Voting kicked off today, and early results may be released as soon as this evening.

Saunders-Wolffe, a guidance counselor at Jesse Owens Elementary on the Far South Side, is waging an uphill battle to unseat Lewis, harnessing dissatisfaction among many teachers with the latest union contract.

Saunders-Wolffe has also criticized Lewis and the current leadership team for their tactics against the district and City Hall.

“We have to give [teachers] a voice from the table. We can’t just keep screaming from the streets,” Saunders-Wolffe told Catalyst Chicago in March. 

“We have done so many school visits. Teachers are really unhappy with the contract,” said Mary Ellen Sanchez, opposition candidate for recording secretary, who was outside Byrne Elementary in Garfield Ridge this morning. Sanchez teaches 3rd grade at Byrne.

Candidates on Saunders-Wolffe’s opposition slate, the Coalition to Save Our Union, are pledging to focus more on member services, which they charge have fallen by the wayside as Lewis’ team, the Caucus of Rank and File Educators, focuses on organizing. Organizing is a major component of CORE’s strategy, as Lewis’ team led the CTU through a week-long teachers’ strike last fall, Chicago’s first in 25 years.

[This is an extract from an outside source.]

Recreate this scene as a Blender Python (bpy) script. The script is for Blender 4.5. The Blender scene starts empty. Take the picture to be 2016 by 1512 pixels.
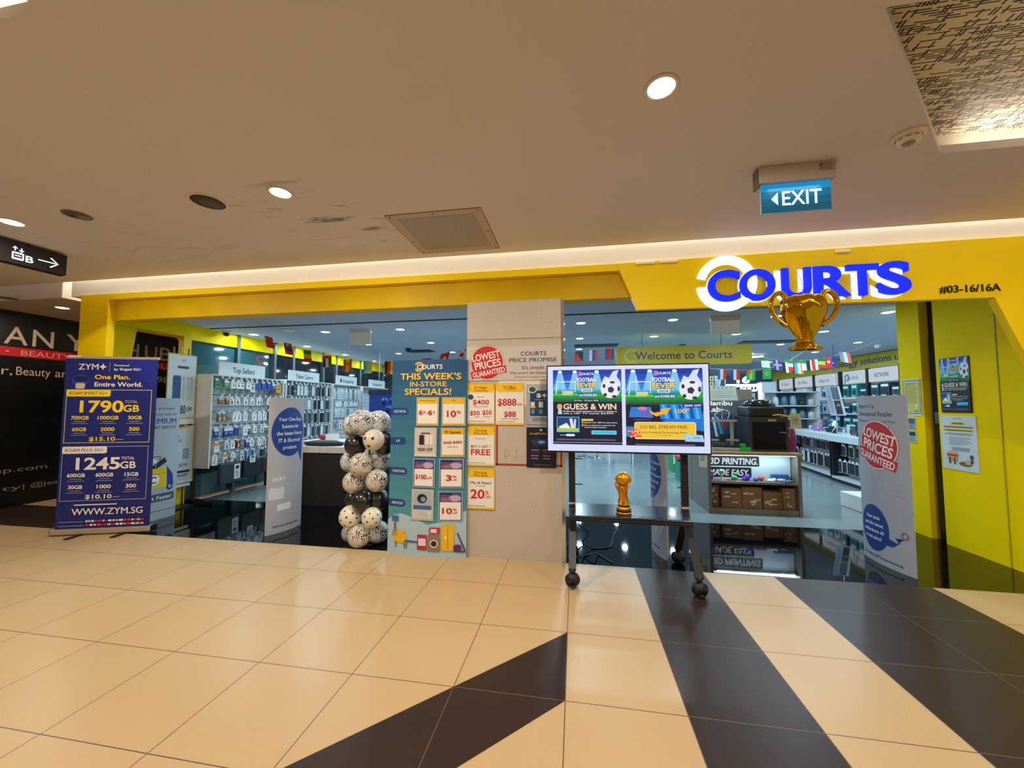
import bpy, bmesh, math, random
from mathutils import Vector, Matrix
from mathutils.geometry import tessellate_polygon
random.seed(7)
SC = bpy.context.scene
COL = SC.collection

# ------------------------------------------------------------------ camera
FPX, YAW, PITCH, EYE = 746.41, -0.164543, 0.056838, 1.523
cd = bpy.data.cameras.new('camera'); cam = bpy.data.objects.new('camera', cd); COL.objects.link(cam)
cd.sensor_width = 36; cd.sensor_fit = 'HORIZONTAL'; cd.lens = FPX / 2016 * 36; cd.clip_start = 0.05; cd.clip_end = 100
cam.location = (0, 0, EYE); cam.rotation_euler = (math.pi / 2 + PITCH, 0, -YAW)
SC.camera = cam
# ------------------------------------------------------------------ world, exposure
w = bpy.data.worlds.new('world'); SC.world = w; w.use_nodes = True
w.node_tree.nodes['Background'].inputs[0].default_value = (1.0, 0.91, 0.82, 1)
w.node_tree.nodes['Background'].inputs[1].default_value = 0.36
SC.view_settings.view_transform = 'Standard'; SC.view_settings.look = 'None'
SC.view_settings.gamma = 1; SC.view_settings.use_curve_mapping = False
SC.view_settings.exposure = 0.0
WARM = (1.0, 0.905, 0.77); COOL = (0.62, 0.86, 1.0)
def area(name, loc, size, power, color, rot=(0, 0, 0), shape='DISK', sy=None, spread=None):
    l = bpy.data.lights.new(name, 'AREA'); l.shape = shape; l.size = size
    if sy: l.size_y = sy
    l.energy = power; l.color = color
    if spread: l.spread = spread
    o = bpy.data.objects.new(name, l); o.location = loc; o.rotation_euler = rot; COL.objects.link(o)
    o['kind'] = 'structure'
    return o
CEIL, SHOPCEIL = 3.071, 2.80
KC = 3.70 / 3.80                            # ceiling measurements were taken for a plane 4 cm higher
# mall downlights: the visible ones and the rest of their grid behind the camera
MALL = [(0.429, 1.858), (-2.101, 2.363), (-4.683, 2.385), (3.1, 2.0), (-0.9, -0.9), (2.3, -0.9), (-4.0, -0.9), (0.6, -3.0), (-3.0, -3.0), (3.6, -2.6)]
for i, (x, y) in enumerate(MALL):
    area('downlight_beam', (x, y, CEIL - 0.012), 0.12, 45 if i < 4 else 26, WARM)
for y_, s_ in ((2.70, -1), (1.56, 1)): area('coffer_lamp', (4.6, y_, CEIL + 0.055), 4.4, 12, WARM, (math.pi - s_ * .7, 0, 0), 'RECTANGLE', .03)
area('coffer_lamp', (-4.0, 1.12, CEIL + 0.055), 3.4, 12, WARM, (math.pi + .7, 0, 0), 'RECTANGLE', .03)
area('cove_lamp', (-.9, 3.66, CEIL + 0.50), 10.8, 62, (1, .93, .80), (math.radians(22), 0, 0), 'RECTANGLE', .03)
area('far_downlight_beam', (-7.42, 4.343, 2.93), 0.12, 16, (1, .85, .8))
# shop downlights
SHOPL = [(x, y) for y in (5.9, 7.27, 8.66, 10.05, 12.2, 14.6) for x in (-5.68, -4.26, -2.88, -1.4, 0.1, 1.45, 2.85, 4.24, 5.66)]
for x, y in SHOPL:
    area('shop_downlight_beam', (x, y, SHOPCEIL - 0.012), 0.14, 15, COOL)

# ------------------------------------------------------------------ pixel of the 2016x1512 photo -> point on a known plane
def _basis():
    cy, sy = math.cos(YAW), math.sin(YAW)
    f = Vector((sy * math.cos(PITCH), cy * math.cos(PITCH), math.sin(PITCH))); r = Vector((cy, -sy, 0))
    return r, r.cross(f), f
_R, _U, _F = _basis()
def ray(px, py): return _F + _R * ((px - 1008) / FPX) - _U * ((py - 756) / FPX)
EYEV = Vector((0, 0, EYE))
def at_y(px, py, Y): r = ray(px, py); return EYEV + r * (Y / r.y)
def at_x(px, py, X): r = ray(px, py); return EYEV + r * (X / r.x)
def at_z(px, py, Z=0): r = ray(px, py); return EYEV + r * ((Z - EYE) / r.z)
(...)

Immediately after the strike, CORE switched gears to fight school closings through protests and partnerships forged with community and parent groups.

The Coalition also wants to rebuild the union’s bridges with district management, despite a relationship that has grown increasingly bitter in recent years.

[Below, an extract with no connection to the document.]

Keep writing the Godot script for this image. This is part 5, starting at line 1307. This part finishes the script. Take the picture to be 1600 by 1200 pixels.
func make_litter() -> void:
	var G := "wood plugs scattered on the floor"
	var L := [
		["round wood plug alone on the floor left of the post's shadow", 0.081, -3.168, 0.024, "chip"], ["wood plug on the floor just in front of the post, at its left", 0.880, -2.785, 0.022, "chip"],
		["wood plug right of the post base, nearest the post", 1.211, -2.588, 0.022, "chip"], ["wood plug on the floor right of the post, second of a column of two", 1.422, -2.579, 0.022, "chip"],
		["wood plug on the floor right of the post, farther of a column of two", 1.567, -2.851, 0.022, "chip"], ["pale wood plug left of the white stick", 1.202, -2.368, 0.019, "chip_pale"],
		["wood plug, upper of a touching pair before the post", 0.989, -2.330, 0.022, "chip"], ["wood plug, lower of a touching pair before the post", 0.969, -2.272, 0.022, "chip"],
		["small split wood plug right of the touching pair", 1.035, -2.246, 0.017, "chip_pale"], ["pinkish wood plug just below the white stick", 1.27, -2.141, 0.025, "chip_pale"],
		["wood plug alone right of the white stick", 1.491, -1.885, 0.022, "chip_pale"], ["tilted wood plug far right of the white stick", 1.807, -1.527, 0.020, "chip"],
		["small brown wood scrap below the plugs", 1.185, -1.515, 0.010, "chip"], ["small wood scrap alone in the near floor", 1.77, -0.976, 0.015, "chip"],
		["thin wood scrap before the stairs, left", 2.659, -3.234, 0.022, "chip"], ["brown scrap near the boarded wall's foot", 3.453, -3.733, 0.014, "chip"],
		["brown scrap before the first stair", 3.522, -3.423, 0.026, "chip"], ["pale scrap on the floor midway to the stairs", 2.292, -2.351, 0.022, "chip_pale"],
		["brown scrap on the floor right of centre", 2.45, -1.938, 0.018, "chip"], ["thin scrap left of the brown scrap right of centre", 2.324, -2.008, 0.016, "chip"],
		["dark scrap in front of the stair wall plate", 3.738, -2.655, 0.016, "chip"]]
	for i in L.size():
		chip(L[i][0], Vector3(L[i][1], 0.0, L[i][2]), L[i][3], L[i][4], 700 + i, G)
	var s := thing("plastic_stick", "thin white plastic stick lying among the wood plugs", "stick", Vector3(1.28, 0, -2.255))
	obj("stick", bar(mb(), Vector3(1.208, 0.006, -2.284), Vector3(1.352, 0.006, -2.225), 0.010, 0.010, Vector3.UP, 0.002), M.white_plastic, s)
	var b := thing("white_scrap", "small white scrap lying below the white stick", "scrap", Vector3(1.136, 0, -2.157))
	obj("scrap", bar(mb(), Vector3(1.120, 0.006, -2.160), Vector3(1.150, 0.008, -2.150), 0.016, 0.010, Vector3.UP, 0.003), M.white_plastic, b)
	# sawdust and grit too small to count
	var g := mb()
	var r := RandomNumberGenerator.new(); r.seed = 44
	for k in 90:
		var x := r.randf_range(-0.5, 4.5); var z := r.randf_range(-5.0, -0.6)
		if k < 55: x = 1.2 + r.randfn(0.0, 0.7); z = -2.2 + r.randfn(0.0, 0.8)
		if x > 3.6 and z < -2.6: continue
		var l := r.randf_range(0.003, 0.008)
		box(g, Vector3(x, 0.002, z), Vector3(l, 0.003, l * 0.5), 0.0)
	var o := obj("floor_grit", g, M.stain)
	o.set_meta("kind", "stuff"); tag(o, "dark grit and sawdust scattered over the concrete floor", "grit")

At Byrne, teachers enumerated the issues that swayed them to support the Coalition, many of them boiling down to unhappiness with the contract: longer days and hours that the pay raise didn’t make up for, a cut to paid before-school prep time, and an agreement to drop litigation over the contractually promised 4 percent raises that teachers didn’t get during the 2011-2012 school year.

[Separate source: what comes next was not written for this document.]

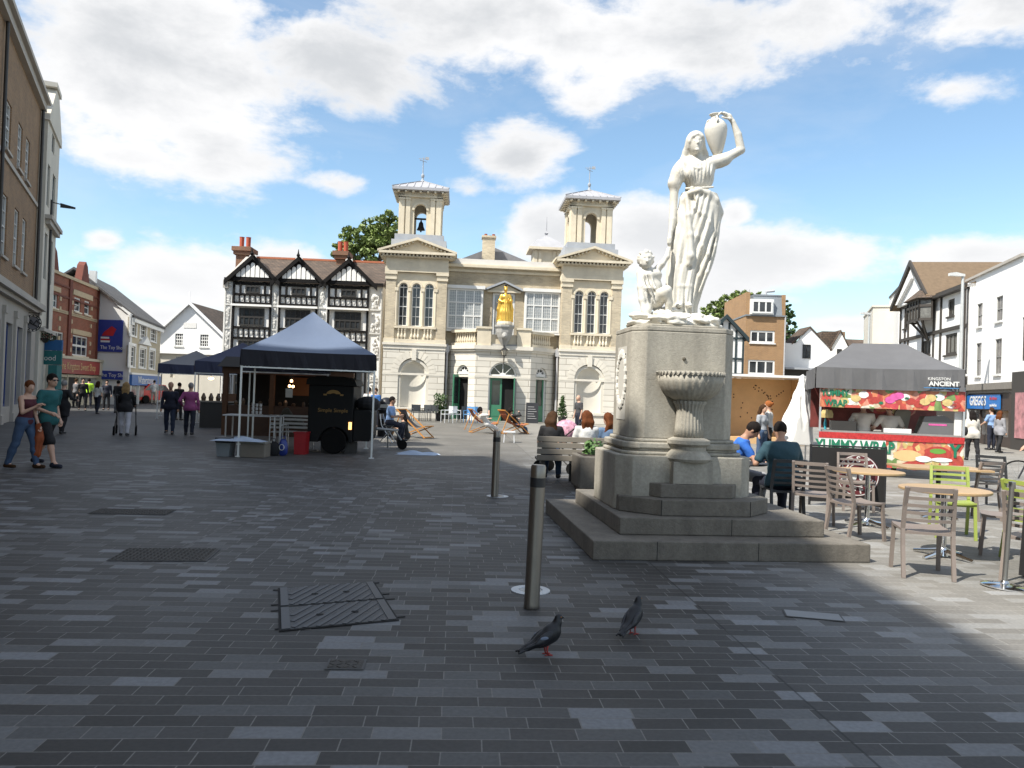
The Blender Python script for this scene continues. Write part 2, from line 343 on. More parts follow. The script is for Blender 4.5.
# ================================================================== the ground
def paving_material():
    m = bpy.data.materials.new('block_paving'); m.use_nodes = True; t = m.node_tree; b = t.nodes['Principled BSDF']
    ge = nn(t, 'ShaderNodeNewGeometry'); mp = nn(t, 'ShaderNodeMapping'); mp.inputs['Rotation'].default_value = (0, 0, R(-4.0)); t.links.new(ge.outputs['Position'], mp.inputs[0])
    sp = nn(t, 'ShaderNodeSeparateXYZ'); t.links.new(mp.outputs[0], sp.inputs[0])
    # slow wander of the courses so that no line is ruler straight
    wn = nn(t, 'ShaderNodeTexNoise'); wn.inputs['Scale'].default_value = .6; wn.inputs['Detail'].default_value = 3; t.links.new(mp.outputs[0], wn.inputs['Vector'])
    vadd = nn(t, 'ShaderNodeVectorMath', operation='SCALE'); t.links.new(wn.outputs[1], vadd.inputs[0]); vadd.inputs['Scale'].default_value = .045
    vec = nn(t, 'ShaderNodeVectorMath', operation='ADD'); t.links.new(mp.outputs[0], vec.inputs[0]); t.links.new(vadd.outputs[0], vec.inputs[1])
    def bricks(bw, rh, off, frq, sh):
        mm = nn(t, 'ShaderNodeMapping'); mm.inputs['Location'].default_value = sh; t.links.new(vec.outputs[0], mm.inputs[0])
        br = nn(t, 'ShaderNodeTexBrick'); br.offset = off; br.offset_frequency = frq; br.squash = .82; br.squash_frequency = 3; t.links.new(mm.outputs[0], br.inputs['Vector'])
        br.inputs['Color1'].default_value = (0, 0, 0, 1); br.inputs['Color2'].default_value = (1, 1, 1, 1); br.inputs['Mortar'].default_value = (.5, .5, .5, 1)
        br.inputs['Scale'].default_value = 1; br.inputs['Mortar Size'].default_value = .0036; br.inputs['Mortar Smooth'].default_value = .2
        br.inputs['Brick Width'].default_value = bw; br.inputs['Row Height'].default_value = rh; return br
    A = bricks(.32, .124, .42, 2, (0, 0, 0)); B = bricks(.33, .125, .36, 2, (.11, .05, 0))
    Cb = bricks(.19, .12, 0.03, 2, (.07, .02, 0))
    right = mth(t, 'GREATER_THAN', sp.outputs[0], 1.93)
    mid = mth(t, 'MULTIPLY', mth(t, 'GREATER_THAN', sp.outputs[0], -2.6), mth(t, 'LESS_THAN', sp.outputs[0], -.95))
    mid = mth(t, 'MULTIPLY', mid, mth(t, 'GREATER_THAN', sp.outputs[1], 7.0))
    def pick(i):
        x = nn(t, 'ShaderNodeMix', data_type='RGBA'); t.links.new(right, x.inputs[0]); t.links.new(A.outputs[i], x.inputs[6]); t.links.new(B.outputs[i], x.inputs[7])
        y = nn(t, 'ShaderNodeMix', data_type='RGBA'); t.links.new(mid, y.inputs[0]); t.links.new(x.outputs[2], y.inputs[6]); t.links.new(Cb.outputs[i], y.inputs[7])
        return y.outputs[2]
    col = pick(0); mf = pick(1)
    rp = nn(t, 'ShaderNodeValToRGB'); t.links.new(col, rp.inputs[0]); e = rp.color_ramp; e.interpolation = 'LINEAR'
    e.elements[0].position = 0; e.elements[0].color = (.037, .036, .034, 1); e.elements[1].position = 1; e.elements[1].color = (.19, .20, .215, 1)
    for p, c in ((.35, (.046, .044, .042)), (.60, (.053, .051, .049)), (.65, (.080, .081, .081)), (.80, (.096, .098, .099)), (.83, (.128, .132, .135)), (.92, (.148, .153, .157))):
        x = e.elements.new(p); x.color = (*c, 1)
    mm = nn(t, 'ShaderNodeMix', data_type='RGBA'); t.links.new(mf, mm.inputs[0]); t.links.new(rp.outputs[0], mm.inputs[6]); mm.inputs[7].default_value = (.17, .165, .155, 1)
    n1 = nn(t, 'ShaderNodeTexNoise'); n1.inputs['Scale'].default_value = .45; n1.inputs['Detail'].default_value = 8; n1.inputs['Roughness'].default_value = .6; t.links.new(ge.outputs['Position'], n1.inputs['Vector'])
    n2 = nn(t, 'ShaderNodeTexNoise'); n2.inputs['Scale'].default_value = 38; n2.inputs['Detail'].default_value = 5; t.links.new(ge.outputs['Position'], n2.inputs['Vector'])
    # worn and dusty patches fade the pattern; distance and painted sunlight fade it too
    dust = nn(t, 'ShaderNodeMapRange'); t.links.new(n1.outputs[0], dust.inputs[0]); dust.inputs[1].default_value = .45; dust.inputs[2].default_value = .72; dust.inputs[4].default_value = .6
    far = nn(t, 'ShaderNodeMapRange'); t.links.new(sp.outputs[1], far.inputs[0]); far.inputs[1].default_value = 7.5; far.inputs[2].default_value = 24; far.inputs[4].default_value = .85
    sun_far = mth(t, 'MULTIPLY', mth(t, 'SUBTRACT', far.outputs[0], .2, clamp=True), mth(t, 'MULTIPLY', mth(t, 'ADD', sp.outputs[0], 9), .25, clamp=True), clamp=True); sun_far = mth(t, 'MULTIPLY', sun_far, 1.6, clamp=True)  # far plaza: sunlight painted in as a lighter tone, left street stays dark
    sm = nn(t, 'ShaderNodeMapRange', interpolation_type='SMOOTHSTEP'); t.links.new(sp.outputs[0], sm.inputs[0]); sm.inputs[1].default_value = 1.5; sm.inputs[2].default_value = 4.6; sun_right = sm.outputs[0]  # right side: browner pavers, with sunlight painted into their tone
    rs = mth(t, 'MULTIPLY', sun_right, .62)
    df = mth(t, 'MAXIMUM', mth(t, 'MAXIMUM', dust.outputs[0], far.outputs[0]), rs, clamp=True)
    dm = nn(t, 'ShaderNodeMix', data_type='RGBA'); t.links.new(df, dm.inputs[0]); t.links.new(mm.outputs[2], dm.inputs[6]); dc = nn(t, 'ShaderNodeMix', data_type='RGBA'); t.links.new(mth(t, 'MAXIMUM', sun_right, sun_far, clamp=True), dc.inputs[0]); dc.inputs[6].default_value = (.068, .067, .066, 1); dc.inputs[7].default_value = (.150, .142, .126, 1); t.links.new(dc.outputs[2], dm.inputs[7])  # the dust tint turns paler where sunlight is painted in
    f = mth(t, 'MULTIPLY', mth(t, 'ADD', mth(t, 'MULTIPLY', mth(t, 'SUBTRACT', n1.outputs[0], .5), 1.3), 1), mth(t, 'ADD', mth(t, 'MULTIPLY', mth(t, 'SUBTRACT', n2.outputs[0], .5), .7), 1))
    # gum spots
    vo = nn(t, 'ShaderNodeTexVoronoi'); vo.inputs['Scale'].default_value = 3.1; t.links.new(ge.outputs['Position'], vo.inputs['Vector'])
    gum = mth(t, 'ADD', mth(t, 'MULTIPLY', mth(t, 'LESS_THAN', vo.outputs['Distance'], .06), mth(t, 'SUBTRACT', mth(t, 'MULTIPLY', n1.outputs[0], 3.2), 1.75)), 1)
    # the long movement joint towards the monument
    jx = mth(t, 'LESS_THAN', mth(t, 'ABSOLUTE', mth(t, 'SUBTRACT', sp.outputs[0], 1.93)), .007)
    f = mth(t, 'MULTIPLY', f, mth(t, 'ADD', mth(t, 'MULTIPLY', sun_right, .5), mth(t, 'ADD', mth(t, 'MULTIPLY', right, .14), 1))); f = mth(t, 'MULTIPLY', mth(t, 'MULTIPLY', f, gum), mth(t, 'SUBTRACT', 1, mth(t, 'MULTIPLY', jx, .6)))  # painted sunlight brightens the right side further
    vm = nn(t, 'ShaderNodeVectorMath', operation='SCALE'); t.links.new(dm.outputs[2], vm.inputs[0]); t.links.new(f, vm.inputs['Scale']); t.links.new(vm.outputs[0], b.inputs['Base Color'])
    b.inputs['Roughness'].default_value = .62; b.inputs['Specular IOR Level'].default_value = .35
    bp = nn(t, 'ShaderNodeBump'); bp.inputs['Strength'].default_value = .35; bp.inputs['Distance'].default_value = .004
    t.links.new(mth(t, 'ADD', mth(t, 'SUBTRACT', 1, mf), mth(t, 'MULTIPLY', n2.outputs[0], .5)), bp.inputs['Height']); t.links.new(bp.outputs[0], b.inputs['Normal'])
    return m
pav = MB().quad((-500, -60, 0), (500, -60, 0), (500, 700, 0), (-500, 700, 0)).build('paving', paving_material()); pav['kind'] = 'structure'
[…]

“People were getting scared [because] the strike was too long,” and thus gave in too much at the negotiating table, said librarian Mary Beth Corbin. She also complained that even though the contract ended up including incentives to participate in a wellness plan, and even teachers who are participating are being charged due to bureaucratic snafus.

Scott Worden, Byrne’s special education teacher, said he was undecided but also felt the contract left much to be desired. “With the strike, I don’t think we gained anything,” Worden said. “No matter who’s in charge, we always lose something as teachers. The board’s going to win, because they’re going to sneak something in.”

At Kenwood Academy High School in Hyde Park, many teachers said they supported CORE and cited Lewis’ handling of the strike.

 “I trust the leaders who led us through the strike to carry us through another year,” said science teacher Barbara Richter. Coreen Uhl, another staff member at the school, said Lewis “did a great job representing us during the strike, so I’ll be taking that into account.”

Added history teacher Shannon League: “I don’t think we could have asked for much more. In negotiations, you have to give a little.”